Scripts that build scenes
[start]
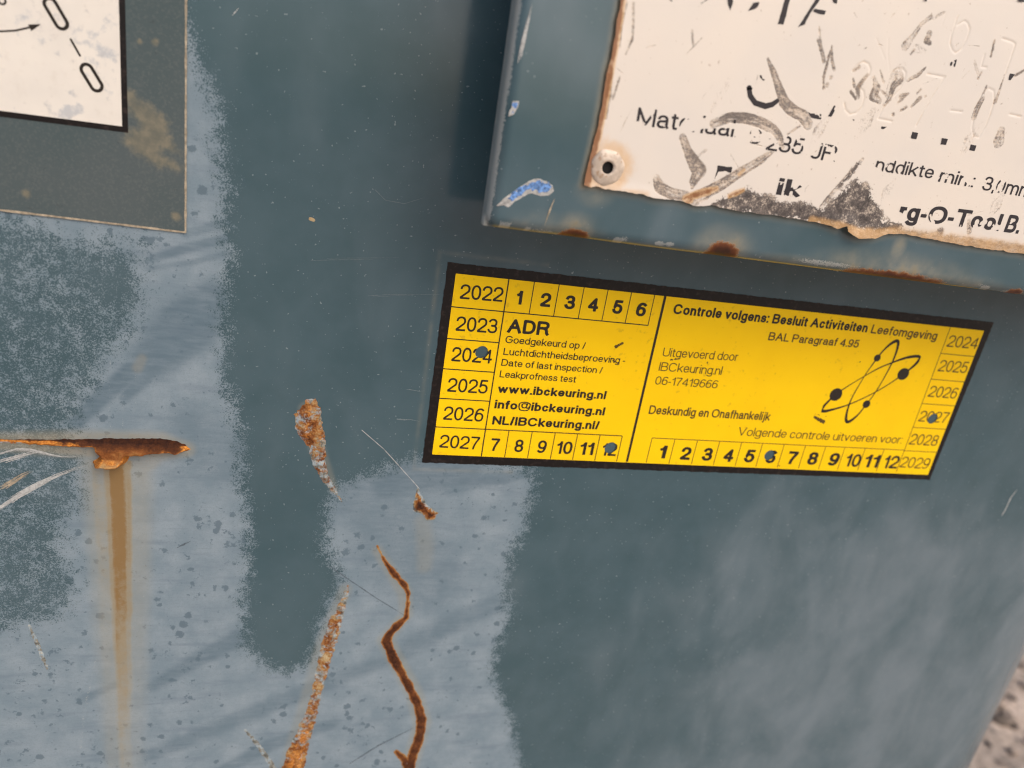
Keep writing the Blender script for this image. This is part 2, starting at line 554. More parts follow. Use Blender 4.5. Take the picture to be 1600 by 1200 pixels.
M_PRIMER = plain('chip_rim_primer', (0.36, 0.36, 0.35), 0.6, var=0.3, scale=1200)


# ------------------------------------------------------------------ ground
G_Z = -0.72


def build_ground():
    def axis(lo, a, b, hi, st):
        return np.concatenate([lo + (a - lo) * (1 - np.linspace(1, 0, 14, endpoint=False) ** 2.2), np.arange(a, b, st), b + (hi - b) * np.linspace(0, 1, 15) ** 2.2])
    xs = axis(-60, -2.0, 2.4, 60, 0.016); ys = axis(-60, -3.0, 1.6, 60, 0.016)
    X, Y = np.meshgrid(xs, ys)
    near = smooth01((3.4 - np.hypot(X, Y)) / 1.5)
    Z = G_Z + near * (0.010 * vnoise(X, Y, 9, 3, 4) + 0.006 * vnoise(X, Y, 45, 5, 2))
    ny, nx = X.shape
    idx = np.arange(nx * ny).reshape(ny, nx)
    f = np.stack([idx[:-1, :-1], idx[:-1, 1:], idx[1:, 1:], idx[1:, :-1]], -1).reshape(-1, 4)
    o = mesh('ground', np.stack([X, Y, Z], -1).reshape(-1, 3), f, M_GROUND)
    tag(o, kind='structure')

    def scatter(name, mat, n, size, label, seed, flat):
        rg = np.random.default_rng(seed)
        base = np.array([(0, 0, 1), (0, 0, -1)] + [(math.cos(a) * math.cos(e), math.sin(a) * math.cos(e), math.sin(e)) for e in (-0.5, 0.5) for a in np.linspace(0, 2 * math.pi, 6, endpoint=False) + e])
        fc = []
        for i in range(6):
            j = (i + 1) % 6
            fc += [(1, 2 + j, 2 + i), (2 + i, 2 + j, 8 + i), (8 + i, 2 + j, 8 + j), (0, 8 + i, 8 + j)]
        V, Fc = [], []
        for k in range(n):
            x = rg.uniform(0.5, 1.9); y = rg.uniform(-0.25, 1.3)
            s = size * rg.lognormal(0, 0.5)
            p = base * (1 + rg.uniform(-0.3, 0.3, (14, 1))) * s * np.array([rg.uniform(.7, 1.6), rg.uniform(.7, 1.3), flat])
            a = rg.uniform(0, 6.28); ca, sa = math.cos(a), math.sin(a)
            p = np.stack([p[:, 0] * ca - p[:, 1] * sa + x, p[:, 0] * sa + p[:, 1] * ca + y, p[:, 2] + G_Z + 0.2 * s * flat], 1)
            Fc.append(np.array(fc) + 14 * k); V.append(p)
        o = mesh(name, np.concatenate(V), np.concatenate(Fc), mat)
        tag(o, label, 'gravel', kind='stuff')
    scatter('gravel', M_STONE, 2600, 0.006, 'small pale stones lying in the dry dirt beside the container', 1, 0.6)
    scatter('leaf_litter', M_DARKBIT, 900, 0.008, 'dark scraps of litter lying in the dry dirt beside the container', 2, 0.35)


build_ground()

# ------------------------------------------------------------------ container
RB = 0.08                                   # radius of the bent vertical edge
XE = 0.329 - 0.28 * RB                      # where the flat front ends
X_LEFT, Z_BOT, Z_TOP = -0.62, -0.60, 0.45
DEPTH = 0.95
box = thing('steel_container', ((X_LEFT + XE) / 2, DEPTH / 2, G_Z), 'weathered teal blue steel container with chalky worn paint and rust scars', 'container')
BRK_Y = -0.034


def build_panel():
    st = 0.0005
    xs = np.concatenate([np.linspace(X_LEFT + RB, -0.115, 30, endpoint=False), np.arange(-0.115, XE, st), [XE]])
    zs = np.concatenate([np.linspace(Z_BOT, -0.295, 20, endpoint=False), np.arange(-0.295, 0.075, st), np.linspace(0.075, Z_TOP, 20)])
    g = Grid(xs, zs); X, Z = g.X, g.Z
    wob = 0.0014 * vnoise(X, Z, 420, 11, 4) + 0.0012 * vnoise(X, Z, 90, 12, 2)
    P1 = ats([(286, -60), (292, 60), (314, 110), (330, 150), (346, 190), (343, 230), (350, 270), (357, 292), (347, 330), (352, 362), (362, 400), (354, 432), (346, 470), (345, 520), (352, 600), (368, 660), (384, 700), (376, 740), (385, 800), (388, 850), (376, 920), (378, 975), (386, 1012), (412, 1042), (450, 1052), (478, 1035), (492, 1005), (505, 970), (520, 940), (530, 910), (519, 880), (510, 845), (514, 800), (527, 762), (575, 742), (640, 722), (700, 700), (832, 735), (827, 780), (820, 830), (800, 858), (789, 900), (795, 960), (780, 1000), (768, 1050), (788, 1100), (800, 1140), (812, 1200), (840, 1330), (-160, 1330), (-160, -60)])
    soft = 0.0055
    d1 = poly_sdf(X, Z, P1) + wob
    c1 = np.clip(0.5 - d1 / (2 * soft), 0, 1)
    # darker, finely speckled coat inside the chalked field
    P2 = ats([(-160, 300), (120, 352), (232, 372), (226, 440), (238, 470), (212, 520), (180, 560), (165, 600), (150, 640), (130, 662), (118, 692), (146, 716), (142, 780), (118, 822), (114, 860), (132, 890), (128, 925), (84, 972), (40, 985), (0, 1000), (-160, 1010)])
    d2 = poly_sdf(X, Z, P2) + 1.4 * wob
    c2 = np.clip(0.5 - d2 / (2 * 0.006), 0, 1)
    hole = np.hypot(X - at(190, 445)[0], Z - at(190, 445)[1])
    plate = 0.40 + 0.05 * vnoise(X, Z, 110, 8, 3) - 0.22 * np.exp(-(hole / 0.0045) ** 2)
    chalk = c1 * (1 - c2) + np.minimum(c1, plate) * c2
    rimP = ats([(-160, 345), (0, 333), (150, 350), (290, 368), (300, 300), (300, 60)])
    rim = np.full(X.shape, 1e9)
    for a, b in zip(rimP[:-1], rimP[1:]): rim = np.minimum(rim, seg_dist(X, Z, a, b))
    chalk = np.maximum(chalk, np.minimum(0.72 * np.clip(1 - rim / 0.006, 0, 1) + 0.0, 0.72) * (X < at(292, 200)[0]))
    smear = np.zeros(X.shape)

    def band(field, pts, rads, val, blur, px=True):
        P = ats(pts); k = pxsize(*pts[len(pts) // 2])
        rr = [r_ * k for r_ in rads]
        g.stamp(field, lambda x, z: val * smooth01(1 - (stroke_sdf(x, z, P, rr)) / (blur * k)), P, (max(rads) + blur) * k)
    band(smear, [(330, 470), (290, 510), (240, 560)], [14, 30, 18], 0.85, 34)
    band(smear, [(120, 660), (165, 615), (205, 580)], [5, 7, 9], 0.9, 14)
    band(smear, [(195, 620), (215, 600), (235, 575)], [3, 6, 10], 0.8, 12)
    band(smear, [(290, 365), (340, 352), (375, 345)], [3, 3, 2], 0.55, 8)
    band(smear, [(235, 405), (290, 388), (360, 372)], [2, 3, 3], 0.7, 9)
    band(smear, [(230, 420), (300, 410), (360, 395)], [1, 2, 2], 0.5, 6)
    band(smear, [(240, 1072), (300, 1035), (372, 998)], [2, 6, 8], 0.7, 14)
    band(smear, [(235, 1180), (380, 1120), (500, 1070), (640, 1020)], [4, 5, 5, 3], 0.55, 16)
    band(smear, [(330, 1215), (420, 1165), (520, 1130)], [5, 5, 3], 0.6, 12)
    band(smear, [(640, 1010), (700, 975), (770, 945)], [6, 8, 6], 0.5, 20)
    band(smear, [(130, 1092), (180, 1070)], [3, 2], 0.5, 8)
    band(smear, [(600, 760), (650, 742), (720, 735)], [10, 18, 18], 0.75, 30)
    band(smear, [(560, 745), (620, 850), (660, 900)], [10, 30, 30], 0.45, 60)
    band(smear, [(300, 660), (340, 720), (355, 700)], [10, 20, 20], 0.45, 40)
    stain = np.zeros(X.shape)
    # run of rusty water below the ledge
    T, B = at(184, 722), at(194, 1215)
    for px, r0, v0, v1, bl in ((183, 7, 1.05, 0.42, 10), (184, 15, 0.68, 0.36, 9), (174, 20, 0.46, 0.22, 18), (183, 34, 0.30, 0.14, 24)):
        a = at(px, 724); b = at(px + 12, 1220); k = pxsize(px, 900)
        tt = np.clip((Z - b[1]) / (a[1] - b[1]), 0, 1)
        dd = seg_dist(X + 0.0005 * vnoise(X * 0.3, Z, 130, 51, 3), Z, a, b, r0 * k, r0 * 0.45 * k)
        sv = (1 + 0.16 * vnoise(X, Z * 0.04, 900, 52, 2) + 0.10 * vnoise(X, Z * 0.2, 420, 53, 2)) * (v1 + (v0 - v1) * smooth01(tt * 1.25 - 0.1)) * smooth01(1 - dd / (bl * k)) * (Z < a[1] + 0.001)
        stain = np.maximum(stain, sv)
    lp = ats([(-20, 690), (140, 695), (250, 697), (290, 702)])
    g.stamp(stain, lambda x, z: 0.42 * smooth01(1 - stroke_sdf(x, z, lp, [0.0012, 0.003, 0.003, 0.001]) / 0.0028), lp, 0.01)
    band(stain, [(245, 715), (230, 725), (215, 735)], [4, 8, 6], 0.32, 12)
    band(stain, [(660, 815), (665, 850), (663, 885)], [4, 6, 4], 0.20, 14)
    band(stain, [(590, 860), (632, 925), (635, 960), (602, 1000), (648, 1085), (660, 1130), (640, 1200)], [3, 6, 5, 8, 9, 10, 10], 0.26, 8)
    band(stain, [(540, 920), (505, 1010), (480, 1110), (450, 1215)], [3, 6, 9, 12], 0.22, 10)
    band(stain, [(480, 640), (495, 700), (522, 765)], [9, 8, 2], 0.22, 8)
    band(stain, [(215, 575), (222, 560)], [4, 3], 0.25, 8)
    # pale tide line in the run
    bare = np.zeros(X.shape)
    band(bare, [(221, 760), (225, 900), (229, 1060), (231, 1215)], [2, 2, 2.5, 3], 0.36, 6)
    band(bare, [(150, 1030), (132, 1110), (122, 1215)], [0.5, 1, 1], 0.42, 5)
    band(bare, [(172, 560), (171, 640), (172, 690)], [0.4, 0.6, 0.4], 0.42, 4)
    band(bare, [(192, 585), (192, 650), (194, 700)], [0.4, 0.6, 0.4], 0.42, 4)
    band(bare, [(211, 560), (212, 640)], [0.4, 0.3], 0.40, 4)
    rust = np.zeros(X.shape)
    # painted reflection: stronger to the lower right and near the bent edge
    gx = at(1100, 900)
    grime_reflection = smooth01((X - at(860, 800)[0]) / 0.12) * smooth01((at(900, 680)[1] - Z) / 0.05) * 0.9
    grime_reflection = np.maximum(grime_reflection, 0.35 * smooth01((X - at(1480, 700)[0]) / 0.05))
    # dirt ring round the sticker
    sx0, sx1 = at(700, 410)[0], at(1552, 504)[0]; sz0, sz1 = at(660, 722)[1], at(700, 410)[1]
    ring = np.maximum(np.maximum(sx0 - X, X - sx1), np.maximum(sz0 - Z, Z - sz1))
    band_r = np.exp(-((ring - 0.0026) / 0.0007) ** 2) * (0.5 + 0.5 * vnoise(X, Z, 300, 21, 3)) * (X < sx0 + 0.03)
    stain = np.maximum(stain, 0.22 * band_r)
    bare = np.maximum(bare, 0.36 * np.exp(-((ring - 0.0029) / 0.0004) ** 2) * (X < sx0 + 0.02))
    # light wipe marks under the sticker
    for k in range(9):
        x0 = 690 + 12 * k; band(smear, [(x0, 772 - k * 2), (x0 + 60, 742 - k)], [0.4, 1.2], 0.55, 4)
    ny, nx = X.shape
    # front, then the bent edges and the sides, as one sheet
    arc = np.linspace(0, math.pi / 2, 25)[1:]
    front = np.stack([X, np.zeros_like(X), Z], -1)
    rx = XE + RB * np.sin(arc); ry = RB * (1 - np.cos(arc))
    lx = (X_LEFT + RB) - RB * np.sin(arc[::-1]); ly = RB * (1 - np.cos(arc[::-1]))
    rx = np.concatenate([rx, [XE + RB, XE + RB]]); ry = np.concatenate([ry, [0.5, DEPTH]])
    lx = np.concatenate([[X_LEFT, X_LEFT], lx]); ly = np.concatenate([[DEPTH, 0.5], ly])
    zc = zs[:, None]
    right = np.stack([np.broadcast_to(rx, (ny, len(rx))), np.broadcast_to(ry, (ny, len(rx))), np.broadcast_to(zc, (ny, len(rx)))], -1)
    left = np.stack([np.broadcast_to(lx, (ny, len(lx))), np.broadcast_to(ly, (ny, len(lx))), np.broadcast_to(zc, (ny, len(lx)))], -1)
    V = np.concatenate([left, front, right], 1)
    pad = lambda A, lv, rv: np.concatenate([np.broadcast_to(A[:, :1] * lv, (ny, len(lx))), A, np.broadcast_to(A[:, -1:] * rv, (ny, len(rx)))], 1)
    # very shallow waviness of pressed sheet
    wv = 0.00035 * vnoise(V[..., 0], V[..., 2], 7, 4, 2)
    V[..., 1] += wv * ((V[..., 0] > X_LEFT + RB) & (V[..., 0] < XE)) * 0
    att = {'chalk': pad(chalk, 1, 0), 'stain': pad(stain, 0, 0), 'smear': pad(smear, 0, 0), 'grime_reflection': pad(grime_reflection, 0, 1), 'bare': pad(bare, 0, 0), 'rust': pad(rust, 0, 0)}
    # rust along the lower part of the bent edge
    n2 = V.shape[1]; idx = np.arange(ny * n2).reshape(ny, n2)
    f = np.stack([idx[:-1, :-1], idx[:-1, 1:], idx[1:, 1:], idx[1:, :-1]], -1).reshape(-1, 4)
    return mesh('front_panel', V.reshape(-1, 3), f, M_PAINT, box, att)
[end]
[start]
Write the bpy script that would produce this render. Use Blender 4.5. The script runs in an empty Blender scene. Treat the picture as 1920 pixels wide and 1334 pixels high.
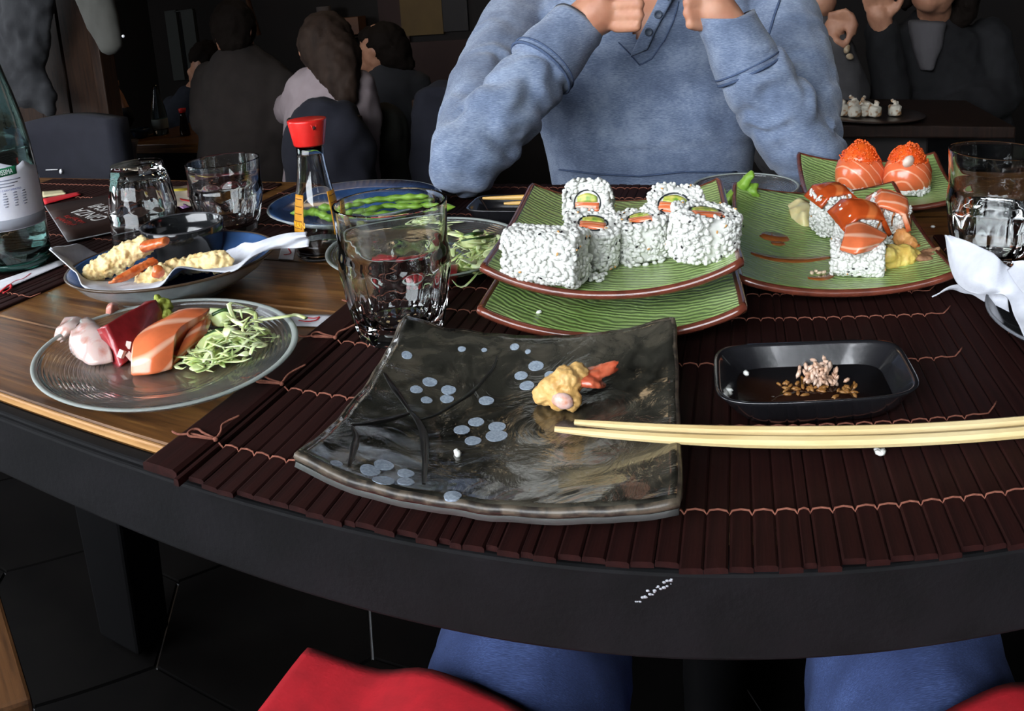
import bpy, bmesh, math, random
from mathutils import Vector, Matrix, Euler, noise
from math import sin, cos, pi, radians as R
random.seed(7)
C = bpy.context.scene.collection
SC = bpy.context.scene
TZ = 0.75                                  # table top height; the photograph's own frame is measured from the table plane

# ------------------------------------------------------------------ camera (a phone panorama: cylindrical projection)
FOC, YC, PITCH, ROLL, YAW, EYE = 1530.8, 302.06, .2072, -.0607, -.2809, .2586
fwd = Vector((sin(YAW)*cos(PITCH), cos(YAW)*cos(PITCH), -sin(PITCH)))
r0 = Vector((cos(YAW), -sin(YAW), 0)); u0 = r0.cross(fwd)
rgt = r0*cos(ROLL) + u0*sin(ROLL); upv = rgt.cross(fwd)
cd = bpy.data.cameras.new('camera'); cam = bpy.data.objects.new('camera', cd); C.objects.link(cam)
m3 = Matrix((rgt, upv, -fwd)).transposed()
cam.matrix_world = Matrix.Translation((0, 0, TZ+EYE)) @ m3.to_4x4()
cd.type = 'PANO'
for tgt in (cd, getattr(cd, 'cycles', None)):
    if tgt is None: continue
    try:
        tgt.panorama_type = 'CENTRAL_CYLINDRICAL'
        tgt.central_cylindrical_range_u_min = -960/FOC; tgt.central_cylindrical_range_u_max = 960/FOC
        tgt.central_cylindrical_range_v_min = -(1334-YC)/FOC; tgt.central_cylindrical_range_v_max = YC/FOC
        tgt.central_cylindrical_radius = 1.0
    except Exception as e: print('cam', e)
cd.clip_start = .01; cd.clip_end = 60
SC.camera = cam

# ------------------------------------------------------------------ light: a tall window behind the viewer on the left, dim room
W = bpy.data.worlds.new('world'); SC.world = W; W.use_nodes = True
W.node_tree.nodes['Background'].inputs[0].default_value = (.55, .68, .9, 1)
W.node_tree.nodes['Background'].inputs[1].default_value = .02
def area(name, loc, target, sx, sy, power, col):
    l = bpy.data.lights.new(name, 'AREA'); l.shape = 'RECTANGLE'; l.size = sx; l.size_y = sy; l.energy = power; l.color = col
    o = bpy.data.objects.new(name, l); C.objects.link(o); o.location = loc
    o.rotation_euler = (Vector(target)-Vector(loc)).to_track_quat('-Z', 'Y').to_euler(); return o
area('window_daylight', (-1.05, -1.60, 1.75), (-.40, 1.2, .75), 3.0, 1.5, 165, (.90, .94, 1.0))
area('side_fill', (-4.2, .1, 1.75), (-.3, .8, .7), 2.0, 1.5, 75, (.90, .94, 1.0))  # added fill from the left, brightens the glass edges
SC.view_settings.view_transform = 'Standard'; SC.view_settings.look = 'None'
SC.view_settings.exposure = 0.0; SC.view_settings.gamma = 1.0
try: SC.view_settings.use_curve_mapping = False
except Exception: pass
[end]
[start]
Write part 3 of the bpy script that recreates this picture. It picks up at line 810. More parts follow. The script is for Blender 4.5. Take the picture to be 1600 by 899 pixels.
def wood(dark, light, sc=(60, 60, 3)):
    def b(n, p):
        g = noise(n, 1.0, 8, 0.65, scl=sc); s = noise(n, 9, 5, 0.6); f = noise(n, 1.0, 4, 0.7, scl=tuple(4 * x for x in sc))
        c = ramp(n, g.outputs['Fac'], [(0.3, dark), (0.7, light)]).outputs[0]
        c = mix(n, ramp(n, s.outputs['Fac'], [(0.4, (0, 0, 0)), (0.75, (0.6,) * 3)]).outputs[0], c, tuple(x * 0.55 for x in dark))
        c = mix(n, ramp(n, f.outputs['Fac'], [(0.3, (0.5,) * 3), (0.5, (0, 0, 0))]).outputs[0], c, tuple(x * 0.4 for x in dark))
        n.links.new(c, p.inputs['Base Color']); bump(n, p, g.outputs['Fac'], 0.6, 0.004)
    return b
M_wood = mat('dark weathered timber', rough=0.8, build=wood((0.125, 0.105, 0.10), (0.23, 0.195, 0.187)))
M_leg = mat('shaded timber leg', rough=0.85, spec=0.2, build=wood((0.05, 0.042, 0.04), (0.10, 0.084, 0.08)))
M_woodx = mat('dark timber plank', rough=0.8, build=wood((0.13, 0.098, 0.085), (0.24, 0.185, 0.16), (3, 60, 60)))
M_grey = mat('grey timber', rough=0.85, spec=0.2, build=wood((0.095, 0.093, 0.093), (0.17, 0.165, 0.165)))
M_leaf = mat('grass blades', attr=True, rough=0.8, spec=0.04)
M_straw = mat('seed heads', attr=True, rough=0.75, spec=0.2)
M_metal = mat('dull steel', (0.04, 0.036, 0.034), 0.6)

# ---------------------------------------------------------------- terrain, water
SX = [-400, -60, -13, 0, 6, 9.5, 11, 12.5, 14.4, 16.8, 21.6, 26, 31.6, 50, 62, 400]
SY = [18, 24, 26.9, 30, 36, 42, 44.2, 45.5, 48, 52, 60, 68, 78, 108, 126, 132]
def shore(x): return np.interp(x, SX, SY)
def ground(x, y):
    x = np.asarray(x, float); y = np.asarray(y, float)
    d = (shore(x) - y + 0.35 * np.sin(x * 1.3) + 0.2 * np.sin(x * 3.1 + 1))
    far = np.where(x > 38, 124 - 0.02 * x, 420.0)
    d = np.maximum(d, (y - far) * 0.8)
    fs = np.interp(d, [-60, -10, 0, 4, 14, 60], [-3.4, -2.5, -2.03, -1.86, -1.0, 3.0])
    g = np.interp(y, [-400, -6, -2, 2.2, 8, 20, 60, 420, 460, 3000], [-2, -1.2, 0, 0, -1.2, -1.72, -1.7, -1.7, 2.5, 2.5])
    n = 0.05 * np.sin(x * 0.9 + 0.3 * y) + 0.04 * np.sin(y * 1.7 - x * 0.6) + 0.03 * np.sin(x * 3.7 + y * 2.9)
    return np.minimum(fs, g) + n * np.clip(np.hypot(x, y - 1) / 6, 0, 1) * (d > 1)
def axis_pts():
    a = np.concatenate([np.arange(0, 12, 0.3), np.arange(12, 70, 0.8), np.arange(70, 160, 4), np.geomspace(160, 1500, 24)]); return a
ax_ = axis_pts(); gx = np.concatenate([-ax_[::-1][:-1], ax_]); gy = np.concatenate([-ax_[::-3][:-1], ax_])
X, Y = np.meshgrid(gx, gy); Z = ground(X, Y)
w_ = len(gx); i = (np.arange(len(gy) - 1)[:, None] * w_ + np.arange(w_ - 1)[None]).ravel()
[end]
Output exactly those lines that lie from the line with "Keep writing the" through the line with "G_Z = -0.72", with both of those lines included.

* Reply to the task
Keep writing the Blender script for this image. This is part 2, starting at line 554. More parts follow. Use Blender 4.5. Take the picture to be 1600 by 1200 pixels.
M_PRIMER = plain('chip_rim_primer', (0.36, 0.36, 0.35), 0.6, var=0.3, scale=1200)


# ------------------------------------------------------------------ ground
G_Z = -0.72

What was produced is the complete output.